Torque Freak Racing Corkscrew and Team SloRacing both failed to advance out of PQ2.

Three other top-ten finishers have been given the green light to race this season. The battling duo of ZENNITH eSport and MSI eSports #75 were both chosen along with Team Buschfink Racing Pink. Thirteenth-place Team Army Racing were also selected.

The final invitations in the GT class went to teams who had trouble in PQ2 but never gave up and showed the pace needed to compete in NEO. Despite finishing 22nd through 24th, Torrent Motorsports GTE 1, Altus Esports, and Euphoria Racing had their perseverance pay off with a berth in season five.

The full list of teams to earn invitations, along with the reserve lists for each class, can be found in the official PQ2 results document.

If all invited teams accept their invitations, this season’s 21-car GT class is set to include 14 Porsches, five Ferraris, and two Ford GTs, as the already-registered Thrustmaster Mivano Racing and CoRe SimRacing made a late switch to the blue oval.

Multi-class racing through Luffield corner.

Rules and Takeaways

The PQ2 event saw the return of a historical NEO procedure and the debut of a few new ones. Before the race, the starting grid was determined in an open qualifying session with 20 minutes on track for each class. And the race itself began with a “big grid” rolling start rather than separate green flags for each class.

Hekkens cautioned that it was too early to tell whether either of these rules would be tweaked before the field heads to Sebring next month.

“We learned a lot from the experiences today,” he said. “In the coming days or weeks, we are going to discuss these rules and make a decision on what we will do for the season.”

Contact at the start of the race in the LMP1 field.

The PQ2 race was also the first test of the new automated incident tracking and penalty system, and Hekkens said “it exceeded our expectations”. Two teams received penalties for earning 14 or more off-track incidents in the two-hour race, while 37 teams received warnings for accruing at least seven off-tracks.

Hekkens said series officials would evaluate whether this limit was too strict or too lenient, but he noted that it may not change much from the PQ2 race to the longer regular-season races.

“I’m not sure this number should scale up based on the race length.
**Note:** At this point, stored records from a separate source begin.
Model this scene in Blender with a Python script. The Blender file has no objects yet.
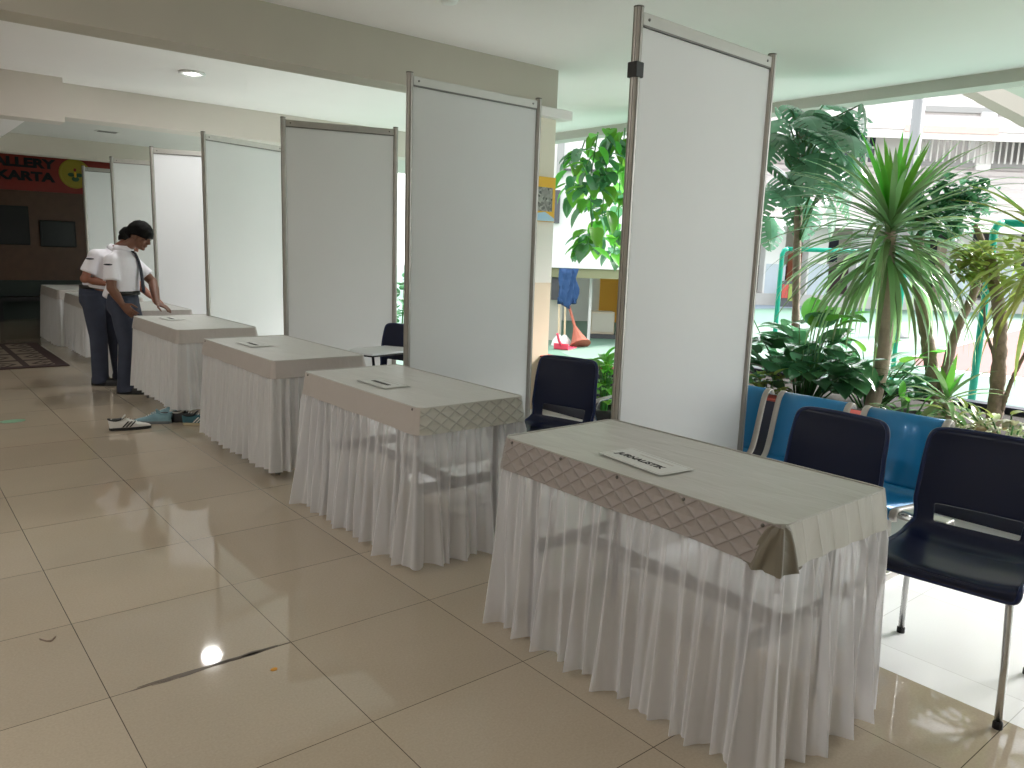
import bpy, math, random
from mathutils import Vector, Matrix, Quaternion, noise
from math import sin, cos, pi, radians, sqrt, atan2

scene = bpy.context.scene
col = scene.collection
random.seed(7)

# ------------------------------------------------------------------ camera
YAW, PITCH, ROLL, FPX, CAMZ = 0.692057, 0.169294, 0.033991, 775.54, 1.43
_r = Vector((cos(YAW), -sin(YAW), 0)); _f = Vector((sin(YAW), cos(YAW), 0)); _u = Vector((0, 0, 1))
_f2 = _f * cos(PITCH) - _u * sin(PITCH); _u2 = _u * cos(PITCH) + _f * sin(PITCH)
_r3 = _r * cos(ROLL) + _u2 * sin(ROLL); _u3 = _u2 * cos(ROLL) - _r * sin(ROLL)
EYE = Vector((0, 0, CAMZ))
cam_data = bpy.data.cameras.new('camera')
cam = bpy.data.objects.new('camera', cam_data); col.objects.link(cam)
cam.matrix_world = Matrix(((_r3.x, _u3.x, -_f2.x, 0), (_r3.y, _u3.y, -_f2.y, 0), (_r3.z, _u3.z, -_f2.z, CAMZ), (0, 0, 0, 1)))
cam_data.sensor_fit = 'HORIZONTAL'; cam_data.sensor_width = 36.0
cam_data.lens = FPX / 1024 * 36.0
cam_data.clip_end = 300; cam_data.clip_start = 0.02
scene.camera = cam

def ray(x, y): return _r3 * ((x - 512) / FPX) - _u3 * ((y - 384) / FPX) + _f2
def on_z(x, y, z): d = ray(x, y); return EYE + d * ((z - CAMZ) / d.z)
def on_y(x, y, Y): d = ray(x, y); return EYE + d * (Y / d.y)
def on_x(x, y, X): d = ray(x, y); return EYE + d * (X / d.x)
def at(x, y, D): d = ray(x, y); return EYE + d * (D / (d.x * _f.x + d.y * _f.y))

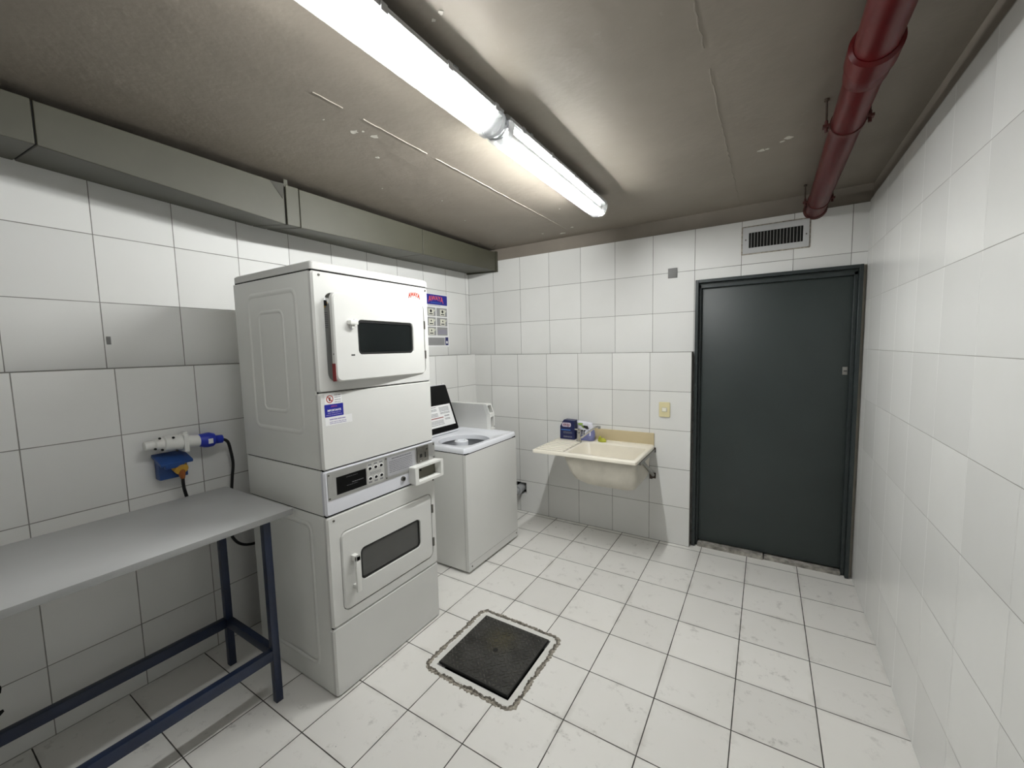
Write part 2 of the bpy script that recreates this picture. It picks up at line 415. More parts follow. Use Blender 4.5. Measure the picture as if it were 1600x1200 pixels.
# ------------------------------------------------------------------ door
door = MB(); door.box(1.160, 2.045, .098, .138, .035, 1.972, bev=.002)
door = struct(door.build('door_1', m_doorpaint))
b = MB()
b.box(1.128, 1.150, .040, .19, 0, 2.020); b.box(1.150, 1.166, .075, .096, 0, 1.985); b.box(1.150, 1.158, .096, .19, 0, 1.985)
b.box(2.058, 2.078, .040, .19, 0, 2.020); b.box(2.038, 2.058, .075, .096, 0, 1.985); b.box(2.047, 2.058, .096, .19, 0, 1.985)
b.box(1.150, 2.058, .040, .19, 1.998, 2.020); b.box(1.150, 2.058, .075, .096, 1.962, 1.998); b.box(1.150, 2.058, .096, .19, 1.975, 1.998)
b.build('door_frame', m_framepaint, door, bevel=.002)
b = MB(); b.box(2.004, 2.030, .094, .099, 1.335, 1.385, 0, bev=.001); b.box(2.009, 2.027, .0932, .0942, 1.356, 1.361, 1)
b.build('lock_plate', [m_galv, m_dark], door)
b = MB(); b.box(1.166, 1.60, .050, .16, -.01, .028, bev=.005); b.box(1.606, 2.038, .060, .16, -.01, .024, bev=.005)
struct(b.build('trim_1', m_concrete))

# ------------------------------------------------------------------ manhole cover
CX0, CX1, CY0, CY1, CT = .240, .642, -1.858, -1.452, .014
t = thing('manhole_cover', (.441, -1.655, 0), 'square black steel checker plate manhole cover set in the white tile floor', 'manhole cover')
b = MB(); b.box(CX0, CX1, CY0, CY1, .001, CT-.0015, 1)
b.box(CX0+.002, CX1-.002, CY0+.002, CY1-.002, CT-.0016, CT, 0)
N = 17
for i in range(N):
    for j in range(N):
        x = CX0+.014+(CX1-CX0-.028)*i/(N-1); y = CY0+.014+(CY1-CY0-.028)*j/(N-1)
        if (x-.441)**2+(y+1.655)**2 < .0004: continue
        M = Matrix.Translation((x, y, CT)) @ Matrix.Rotation(math.radians((45 if (i//2+j//2+(i*7+j*3) % 2) % 2 else 135)), 4, 'Z')
        L, W = .0145, .0042
        b.add([(-L, 0, 0), (0, -W, 0), (L, 0, 0), (0, W, 0), (-L*.7, 0, .0026), (0, -W*.5, .003), (L*.7, 0, .0026), (0, W*.5, .003)],
              [(0, 1, 5, 4), (1, 2, 6, 5), (2, 3, 7, 6), (3, 0, 4, 7), (4, 5, 6, 7)], 2, M)
b.build('plate', [m_cover, m_edgeblk, mat('worn_steel_lug', srgb(88, 86, 81), .5, metal=.3, var=.25, vscale=16)], t, smooth=False, normals=True)
b = MB(); b.tube([(.441, -1.655, CT-.001), (.441, -1.655, CT+.0008)], .013, 16); b.build('lifting_hole', m_dark, t)
def path_ring(x0, x1, y0, y1, r, n=8): return rrect(x0, x1, y0, y1, r, n)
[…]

In real life, you also get a penalty for exceeding track limits, whether the race is two or 24 hours long.”

Off-tracks weren’t the only incidents keeping race control busy on Sunday. Competitors packed six hours worth of racing into just two, which meant plenty of work for the stewards. They reviewed 64 protests or other incidents during the race, and while only a few resulted in stop-and-hold penalties for on-track contact, Hekkens noted that they saw plenty of risky and worrisome maneuvers.

A crowded circuit both on track and on pit road.

“Though there were only four penalties for car contact, we did not have any rest,” said Hekkens. “There were quite some questionable moves, in my opinion.”

And it wasn’t just one class to blame. Within the first 16 laps, one team in each class had been penalized for avoidable contact with a car from a different class.

To the teams’ credit, in a race where on-track behavior went just as far as performance in determining their fate, they could have driven over-cautiously. Instead, they embraced the pre-qualifying event for its intended purpose — as a true race with all the same consequences for rough driving as in a standard NEO event.

For that reason, Hekkens said the decision to add a race to this season’s pre-qualifying schedule proved useful.

Three-wide racing between classes.

“It is good that we went to a race session. Drivers behave differently in racing conditions compared to hotlapping.”

With this year’s expanded two-round pre-qualifying, the teams involved may feel like they’ve already experienced enough stress and excitement to fill a full season. However, we’re still a little over three weeks away from season five beginning in earnest.

While Silverstone might have become the new home of NEO’s prologue, all eyes now turn to Sebring — the traditional starting point for the Endurance Series championship.

The 55 teams who will challenge for this season’s titles will soon be locked in, and if the first two hours of racing in pre-qualifying is any indication, it may be NEO’s most exciting and competitive season of competition yet.